From the above list it may be concluded that the proportion of talented individuals is rather high in this small population.


What role can the Akhal Teke have in the equestrian universe in Europe and in Hungary?

As you can see above, the Akhal breed is really multifunctional. Horses today are more or less almost entirely used for sports, recreation and purposes related to health preservation.


The Akhal Teke is an ideal breed for sports. It would be worth trying in show-jumping, dressage,       military, long distance riding, flat racing and steeple chase. Furthermore, this breed has proved its suitability, aptitude and talent in some of these sports in spite of the fact that it has lacked decades of dedicated breeders’ focus and training, which is needed to prepare horses for such sport activities. With adequate breeder’s focus and professional commitment it is more than probable that this breed would be able to achieve excellent results. We could offer information in order to foster this process based on our own experience, which also substantiate the fact that the Akhal Teke breed indeed has a role to play in the world of sports.

Apart from sports, this breed is capable of performing special work-related tasks also

Our family (my father) first came across this breed by way of a circus horse trainer. At that time my father had studied oriental equestrian culture for many years. This trainer saw the equestrian part of a circus programme in a circus in Moscow, where Akhal Teke horses were used, and he was greatly impressed by the horses’ performance

We have performed several shows during the past ten years. We have toured with our equestrian show that embraces the traditions of oriental equestrian life not only in Hungary, but we also travelled to Lindlar in Germany. The fine, unique appearance and the fast, dynamic, almost floating movement of our Akhal horses have brought us great success during the shows.
Our horses regularly participate in the performances of the Szeged Open-air Theatre, which clearly indicates that the Akhal Teke breed is also suitable for accomplishing so-called special tasks.


Suitability for leisure time riding:

Statistical data prove that most horse riders (about 80%) pursue this activity in their leisure time. We started to organise riding tours and riding courses about 8 years ago. For these activities – with very few exceptions – we use hybrid (50-75%) or pure-bred (100%) Akhal Teke horses. This breed has proven to us that it can be used excellently in these areas also. These horses are outstandingly comfortable to ride especially during long tours. Apart from this diverse areas of use, Akhals are also known to be ridden in Western style.

 The present status of the Akhal Teke and factors jeopardising its existence:

The headcount of the Akhal Teke breed is very small, especially in Europe. There are about 8-10 Akhal breeders in Hungary with 5-10 horses. The largest stud of non-pure-bred Akhals is our stud in Ópusztaszer with an average headcount of 60 horses.
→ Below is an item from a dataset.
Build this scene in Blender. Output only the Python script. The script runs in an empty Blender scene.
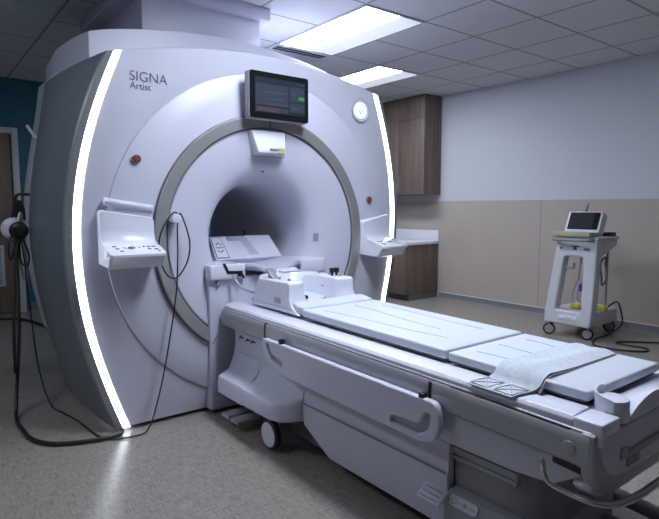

There are several Akhal breeders in the western parts of Europe (The Czech Republic, Germany, France, Switzerland). In this part of Europe breed shows are organised regularly for Akhal breeders, and horses are purchased and sold at fairs.

One of the problems with the Akhal Teke is that breeders in Europe hardly use this breed as workhorses (e. g. for leisure time riding, or for sports). Akhals are mainly kept by hobby-riders in small numbers (1-5 horses), and are generally used by the owners. Some owners take their Akhals to breed shows (organised especially for the Akhal breed). Negative consequences of this are that the Akhal breed is not represented in sports and in equestrian tourism. Large Akhal studs are non-existent. There is no planning and development in the area of breeding Akhals. Thus members of the equestrian community (breeders, trainers, sport riders, service providers) do not know this breed, therefore they cannot recognise it.

An additional value of the Akhal, which elevates this breed to the rank of national importance is the fact that it was the Akhal Teke that ancient Magyars used during their conquest of the area that is Hungary today. A breed is at stake, which was present at the beginning of the development of all breeds, and which carries unexploited potentials in so many diverse areas like hardly any other breed does.